La Russie de Vladimir Poutine est engagée dans une confrontation majeure non seulement avec l’Ukraine, mais aussi avec les pays se réclamant de la démocratie et de l’Occident. Ceux-ci n’ont pas vu, ou voulu voir, les évolutions du régime totalitaire de Poutine aux ambitions impérialistes.
Vivre avec la Russie ?
Living with Russia?
Vladimir Putin’s Russia is engaged in a major confrontation not only with Ukraine but also with countries claiming to represent democracy and the West. The latter did not see—or chose not to see—developments within Putin’s totalitarian regime towards imperialist ambitions.
La guerre contre l’Ukraine déclenchée par la Russie le 24 février 2022 a déjà et aura des conséquences stratégiques et géopolitiques majeures. Plus encore que les attentats du 11 septembre 2001, c’est une rupture profonde dans l’ordre international tel qu’il avait émergé en 1991 avec la disparition de l’URSS. La guerre continue à l’heure où j’écris, et la plupart des experts prévoient un conflit long. Les conséquences économiques et géopolitiques de la guerre se dessinent déjà avec plus ou moins de certitude.

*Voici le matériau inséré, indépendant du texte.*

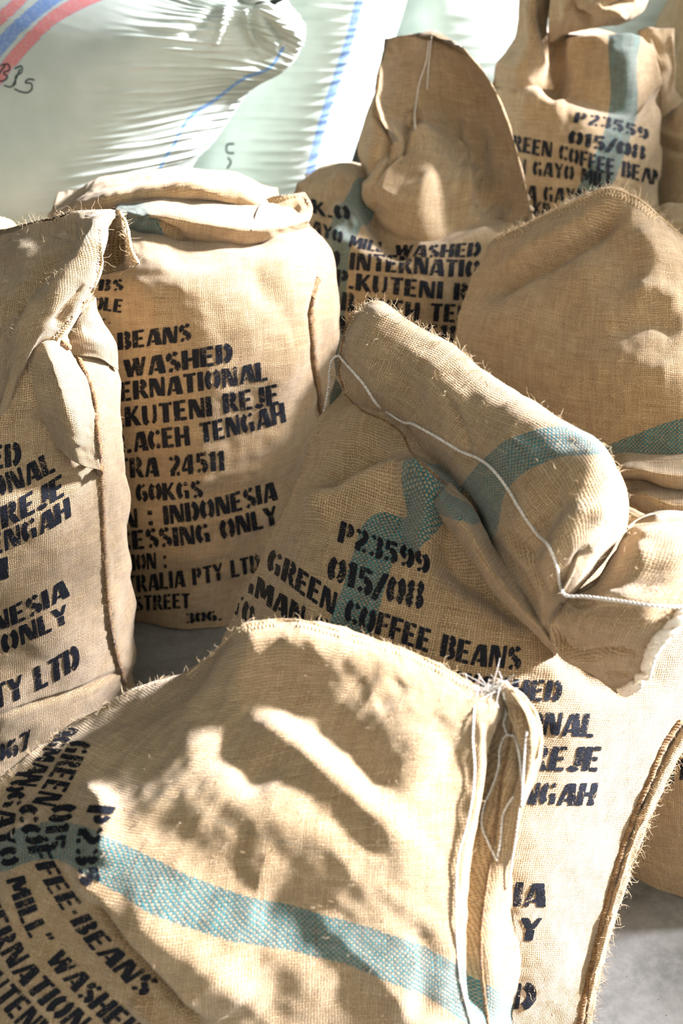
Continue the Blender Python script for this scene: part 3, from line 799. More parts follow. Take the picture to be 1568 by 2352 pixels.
tR4 = thing('burlap_sack', 'burlap sack cut by the right edge, directly right of the twisted sack', 'sack', (0.95, 3.3, 0), GB)
Q1 = shell('body', [
  [(1490,870,3.3),(1560,905,3.12),(1680,905,3.1),(1800,860,3.3)],
  [(1490,650,3.3),(1560,680,3.12),(1680,690,3.1),(1810,640,3.3)],
  [(1500,450,3.32),(1560,470,3.15),(1680,480,3.12),(1810,430,3.3)],
  [(1505,320,3.34),(1560,330,3.2),(1680,320,3.18),(1800,290,3.32)],
  [(1495,270,3.36),(1560,250,3.26),(1660,240,3.25),(1780,230,3.34)],
  [(1500,250,3.4),(1560,225,3.34),(1660,215,3.34),(1770,215,3.38)]],
  [.1,.1,.1,.1,.08,.05], M_BUR, tR4, nf=90, nb=30, nv=120, seed=8, feats=[('r',[(1515,290),(1545,315),(1600,325)],9,.012),('r',[(1510,330),(1540,345),(1600,350)],9,-.012)])
Q2 = shell('mouth_flap', [
  [(1462,72,3.27),(1490,62,3.26),(1520,66,3.26),(1548,66,3.27)],
  [(1475,110,3.26),(1500,100,3.24),(1525,100,3.25),(1547,92,3.26)],
  [(1500,160,3.26),(1518,150,3.23),(1538,150,3.25),(1550,150,3.26)],
  [(1508,230,3.27),(1520,210,3.24),(1534,205,3.25),(1550,190,3.26)],
  [(1500,275,3.3),(1520,270,3.26),(1545,250,3.26),(1575,235,3.3)]], -.005, M_BUR, tR4, nf=50, nb=20, nv=80, seed=9,
  feats=[('r',[(1495,80),(1515,120),(1520,180)],9,-.012),('r',[(1540,75),(1546,130),(1543,190),(1525,220)],5,.006)])
tR5 = thing('burlap_sack', 'pale burlap sack at the top right corner, behind the others', 'sack', (1.1, 3.65, 0), GB)
Q3 = shell('body', [
  [(1480,690,3.73),(1560,715,3.58),(1700,715,3.58),(1800,690,3.73)],
  [(1480,400,3.74),(1560,410,3.60),(1700,410,3.58),(1810,400,3.73)],
  [(1495,150,3.78),(1560,150,3.64),(1690,150,3.63),(1800,140,3.76)],
  [(1505,60,3.80),(1560,30,3.70),(1680,30,3.68),(1790,30,3.78)],
  [(1525,10,3.83),(1570,-30,3.76),(1660,-40,3.76),(1770,-20,3.82)],
  [(1560,-20,3.86),(1590,-60,3.82),(1650,-70,3.82),(1740,-50,3.86)]],
  [.08,.08,.08,.08,.06,.04], M_BUR, tR5, nf=90, nb=30, nv=120, seed=10, feats=[('r',[(1540,20),(1545,100),(1530,160)],12,-.012)])

# ================================================================== open sack with the standing flap (centre back)
tK = thing('burlap_sack', 'open burlap sack whose wide flap stands up behind its stencilled front, centre back', 'sack', (0.12, 2.65, 0), GB)
K = shell('body', [
  [(720,1080,2.68),(820,1150,2.51),(960,1160,2.49),(1100,1150,2.51),(1200,1080,2.68)],
  [(715,900,2.68),(820,960,2.52),(960,970,2.48),(1100,960,2.52),(1212,900,2.68)],
  [(700,720,2.70),(800,770,2.54),(960,780,2.49),(1110,760,2.54),(1222,700,2.70)],
  [(680,590,2.74),(790,630,2.58),(950,640,2.52),(1110,610,2.58),(1226,540,2.72)],
  [(664,500,2.79),(770,545,2.65),(870,582,2.57),(1000,565,2.58),(1120,535,2.65),(1225,490,2.74)],
  [(672,450,2.83),(770,490,2.72),(870,570,2.62),(1000,553,2.63),(1120,510,2.70),(1222,478,2.78)],
  [(692,412,2.87),(785,385,2.84),(860,440,2.78),(1000,480,2.76),(1120,465,2.78),(1215,450,2.81)],
  [(730,400,2.92),(790,368,2.90),(850,385,2.88),(980,450,2.86),(1110,450,2.86),(1200,440,2.86)]],
  [.3,.32,.32,.3,.24,.18,.1,.05], M_BUR, tK, nf=220, nb=50, nv=240, seed=11, noise=(.12,.004),
  feats=[('r',[(845,440),(860,500),(905,560),(960,570)],26,-.03),('r',[(760,470),(800,500),(860,560)],18,.012)],
  stripes=[([(840,440),(800,510),(775,560),(762,650),(758,760),(756,900)],34,32)])
F1 = shell('standing_flap', [
  [(884,90,2.87),(930,81,2.85),(985,76,2.85),(1045,95,2.86),(1092,138,2.86)],
  [(870,165,2.83),(930,160,2.89),(1000,160,2.91),(1075,170,2.89),(1128,192,2.80)],
  [(864,250,2.81),(915,260,2.88),(1000,250,2.9),(1090,275,2.86),(1165,275,2.75)],
  [(898,330,2.79),(930,345,2.81),(985,320,2.80),(1075,360,2.83),(1150,370,2.77),(1196,382,2.71)],
  [(870,430,2.77),(905,440,2.73),(970,430,2.68),(1060,430,2.74),(1130,440,2.76),(1213,455,2.69)],
  [(862,490,2.73),(910,530,2.66),(970,552,2.64),(1050,545,2.67),(1120,520,2.70),(1223,505,2.69)],
  [(870,520,2.72),(910,552,2.68),(970,566,2.66),(1050,556,2.69),(1120,530,2.72),(1222,520,2.73)]],
  -.004, M_BUR, tK, nf=180, nb=20, nv=200, seed=12, noise=(.1,.003),
  feats=[('r',[(965,275),(935,350),(900,430),(880,490)],30,.035),('r',[(950,250),(938,320),(925,380)],16,-.03),('r',[(1068,260),(1072,380),(1068,520)],16,.018),
     ('r',[(1100,300),(1105,400),(1100,490)],20,-.012),('r',[(1150,450),(1135,480),(1128,530)],24,-.03),('r',[(1110,140),(1165,240),(1195,340),(1215,450)],7,.006),('r',[(893,95),(912,140)],9,.008),
     ('r',[(1090,190),(1140,290),(1170,380)],14,-.014)])
F2 = shell('side_fold', [
  [(864,205,2.86),(872,215,2.85),(884,230,2.87)],
  [(842,260,2.88),(868,260,2.83),(900,300,2.85)],
  [(826,320,2.88),(868,320,2.80),(910,350,2.82)],
  [(828,375,2.87),(860,380,2.79),(905,400,2.80)],
  [(836,405,2.86),(860,420,2.79),(890,450,2.78)]], -.006, M_BUR, tK, nf=50, nb=16, nv=60, seed=13,
  feats=[('r',[(868,215),(862,270),(892,330),(910,380)],8,.008)])
F3 = shell('inner_fold', [
  [(850,400,2.80),(880,350,2.80),(925,335,2.82)],
  [(832,425,2.78),(870,395,2.75),(915,400,2.77)],
  [(835,450,2.76),(865,450,2.72),(895,460,2.73)],
  [(850,480,2.75),(865,490,2.72),(885,500,2.71)]], -.006, M_BUR, tK, nf=50, nb=16, nv=50, seed=14,
  feats=[('r',[(845,410),(840,440),(860,480)],7,.008)])
stencil([K], tK, [
  ('K.O', [(716,488),(745,498),(806,506)], (0,-32), (-6,-34)),
  ('GAYO MILL', [(690,528),(745,546),(800,566),(880,582)], (2,-34), (8,-22)),
  ('WASHED', [(905,588),(1000,592),(1102,590)], (6,-26), (5,-34)),
  ('TO INTERNATIONAL', [(716,606),(803,620),(930,628),(1074,637),(1200,634)], (4,-40), (3,-40)),
  ('KP.KUTENI REJE', [(728,650),(800,664),(910,678),(1030,688),(1170,692)], (4,-40), (3,-40)),
  ('KAB.ACEH TENGAH', [(712,700),(780,712),(880,728),(967,737),(1060,742),(1190,742)], (4,-42), (3,-42)),
  ('SUMATRA 24511', [(660,742),(780,766),(900,782),(1045,790)], (3,-42), (2,-42)),
  ('60KGS', [(800,822),(960,838)], (3,-42), (2,-42))])
cord([F1, K], tK, [(990,84),(986,120),(982,170),(980,205)], .0016, label='white cotton thread')
cord([F1, K], tK, [(984,92),(975,150),(962,190),(954,240),(953,298)], .0016, label='white cotton thread')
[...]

Côté certitude, une crise alimentaire massive – le secrétaire général de l’ONU a parlé d’un « ouragan de famine » –, le ralentissement de la croissance mondiale et la stagflation. Côté incertitude, l’évolution de la Chine et du bloc antioccidental que Vladimir Poutine tente de constituer, et qui a commencé à se traduire par le refus de plusieurs pays de condamner l’agression russe. Il est pour l’instant difficile de faire la part de l’attentisme et de l’hostilité dans l’attitude de ces pays. Quant à la Chine, elle hésite entre son « amitié éternelle » avec la Russie, et le souhait de mettre fin aux dommages infligés par la guerre à une prospérité qui repose sur l’expansion du commerce mondial et, en particulier, les échanges avec l’Occident. De sorte que les communistes chinois pourraient rapidement être importunés par l’aventurisme du petit frère russe. Cela dit, le grand dessein de Vladimir Poutine, de prendre la tête d’une désoccidentalisation du monde (1), n’est peut-être pas entièrement irréaliste, compte tenu du ressentiment de beaucoup de pays face aux dommages collatéraux de la mondialisation, identifiée au monde anglo-saxon, du désenchantement des démocraties, affaiblies par la défiance à l’égard de la politique et les discordes sociétales et, last but least, du malaise profond des États-Unis, divisés à l’intérieur et incertains de leur rôle international.
Ce tableau d’ensemble déborde mon sujet, mais je voulais le rappeler car il est la toile de fond ou, mieux, la caisse de résonance de la question que je traite dans cet article : la nature du régime de Poutine, tant qu’elle détermine les conditions dans lesquelles l’Ukraine et les autres nations d’Europe devront cohabiter avec la Russie.